**WHAT IS REQUIRED:** Begin with the line that contains "Generate a Blender" and continue down through the line that contains "R = math.radians"; reproduce those lines exactly and only those.

[Entries from a dataset]
○ ○ ○ ○

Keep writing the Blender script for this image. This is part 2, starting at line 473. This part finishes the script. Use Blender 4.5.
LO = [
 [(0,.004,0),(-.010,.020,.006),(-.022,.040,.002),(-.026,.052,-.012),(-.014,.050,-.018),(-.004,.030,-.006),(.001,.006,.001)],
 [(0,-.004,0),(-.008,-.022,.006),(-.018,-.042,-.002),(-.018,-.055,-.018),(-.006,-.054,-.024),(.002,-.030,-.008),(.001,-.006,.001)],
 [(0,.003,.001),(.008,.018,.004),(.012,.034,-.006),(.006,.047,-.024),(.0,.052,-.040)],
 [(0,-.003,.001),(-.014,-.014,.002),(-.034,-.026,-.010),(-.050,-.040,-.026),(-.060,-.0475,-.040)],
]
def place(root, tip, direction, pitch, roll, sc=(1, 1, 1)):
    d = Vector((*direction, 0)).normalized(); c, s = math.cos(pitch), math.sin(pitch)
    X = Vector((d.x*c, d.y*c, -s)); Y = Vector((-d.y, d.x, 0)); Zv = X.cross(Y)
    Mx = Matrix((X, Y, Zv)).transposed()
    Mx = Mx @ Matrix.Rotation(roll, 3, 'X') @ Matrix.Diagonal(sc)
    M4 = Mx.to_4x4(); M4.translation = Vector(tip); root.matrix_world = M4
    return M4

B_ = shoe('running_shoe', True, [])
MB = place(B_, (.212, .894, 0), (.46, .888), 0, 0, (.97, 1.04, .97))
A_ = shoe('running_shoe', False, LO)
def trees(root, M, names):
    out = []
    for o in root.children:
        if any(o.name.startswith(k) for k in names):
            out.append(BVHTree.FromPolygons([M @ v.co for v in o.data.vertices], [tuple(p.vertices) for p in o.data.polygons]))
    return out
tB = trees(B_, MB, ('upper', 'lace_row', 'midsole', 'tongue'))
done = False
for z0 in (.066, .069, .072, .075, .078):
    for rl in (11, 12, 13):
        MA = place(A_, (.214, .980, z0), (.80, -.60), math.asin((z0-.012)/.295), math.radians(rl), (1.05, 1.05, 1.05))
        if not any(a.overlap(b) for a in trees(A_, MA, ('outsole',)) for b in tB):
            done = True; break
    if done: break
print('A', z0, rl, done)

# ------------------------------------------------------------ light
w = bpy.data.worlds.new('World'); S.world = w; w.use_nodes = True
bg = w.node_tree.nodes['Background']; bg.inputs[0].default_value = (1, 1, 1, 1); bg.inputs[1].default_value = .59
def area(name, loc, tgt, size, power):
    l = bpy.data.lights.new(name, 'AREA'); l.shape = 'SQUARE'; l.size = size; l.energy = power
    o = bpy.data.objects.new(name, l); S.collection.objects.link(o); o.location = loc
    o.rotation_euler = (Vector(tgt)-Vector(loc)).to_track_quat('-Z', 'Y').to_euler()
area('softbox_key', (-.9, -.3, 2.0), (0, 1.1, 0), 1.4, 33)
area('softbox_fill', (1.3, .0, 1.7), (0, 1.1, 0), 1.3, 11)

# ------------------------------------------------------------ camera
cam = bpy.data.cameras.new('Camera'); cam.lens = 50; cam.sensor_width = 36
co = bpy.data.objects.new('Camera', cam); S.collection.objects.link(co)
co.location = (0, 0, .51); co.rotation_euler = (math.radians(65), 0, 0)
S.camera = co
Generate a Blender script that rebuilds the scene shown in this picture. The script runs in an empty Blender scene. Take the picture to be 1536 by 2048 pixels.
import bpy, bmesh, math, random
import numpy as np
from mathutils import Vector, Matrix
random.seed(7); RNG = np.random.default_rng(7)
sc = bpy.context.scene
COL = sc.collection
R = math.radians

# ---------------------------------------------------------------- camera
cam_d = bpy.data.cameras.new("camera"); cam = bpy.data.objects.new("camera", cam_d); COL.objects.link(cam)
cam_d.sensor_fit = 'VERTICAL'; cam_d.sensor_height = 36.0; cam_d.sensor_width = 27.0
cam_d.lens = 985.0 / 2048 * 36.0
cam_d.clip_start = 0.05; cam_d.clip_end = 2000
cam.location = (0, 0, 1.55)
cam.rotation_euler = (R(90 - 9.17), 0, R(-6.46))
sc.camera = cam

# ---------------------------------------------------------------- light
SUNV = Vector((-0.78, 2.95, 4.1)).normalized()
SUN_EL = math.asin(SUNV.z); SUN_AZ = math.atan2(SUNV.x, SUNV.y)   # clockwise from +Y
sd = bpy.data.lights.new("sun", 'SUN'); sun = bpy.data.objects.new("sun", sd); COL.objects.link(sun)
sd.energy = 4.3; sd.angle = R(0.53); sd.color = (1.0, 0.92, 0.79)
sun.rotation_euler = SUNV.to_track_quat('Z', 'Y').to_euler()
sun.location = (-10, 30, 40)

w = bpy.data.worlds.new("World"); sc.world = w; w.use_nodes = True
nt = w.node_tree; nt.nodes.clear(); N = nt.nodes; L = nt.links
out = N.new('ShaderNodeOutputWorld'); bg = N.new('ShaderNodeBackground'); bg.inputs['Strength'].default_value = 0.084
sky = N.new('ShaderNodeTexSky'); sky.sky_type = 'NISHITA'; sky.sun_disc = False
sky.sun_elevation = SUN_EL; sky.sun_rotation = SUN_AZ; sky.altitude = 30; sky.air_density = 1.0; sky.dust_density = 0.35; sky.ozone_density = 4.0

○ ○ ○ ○

**CORRECT ANSWER:**
Generate a Blender script that rebuilds the scene shown in this picture. The script runs in an empty Blender scene. Take the picture to be 1536 by 2048 pixels.
import bpy, bmesh, math, random
import numpy as np
from mathutils import Vector, Matrix
random.seed(7); RNG = np.random.default_rng(7)
sc = bpy.context.scene
COL = sc.collection
R = math.radians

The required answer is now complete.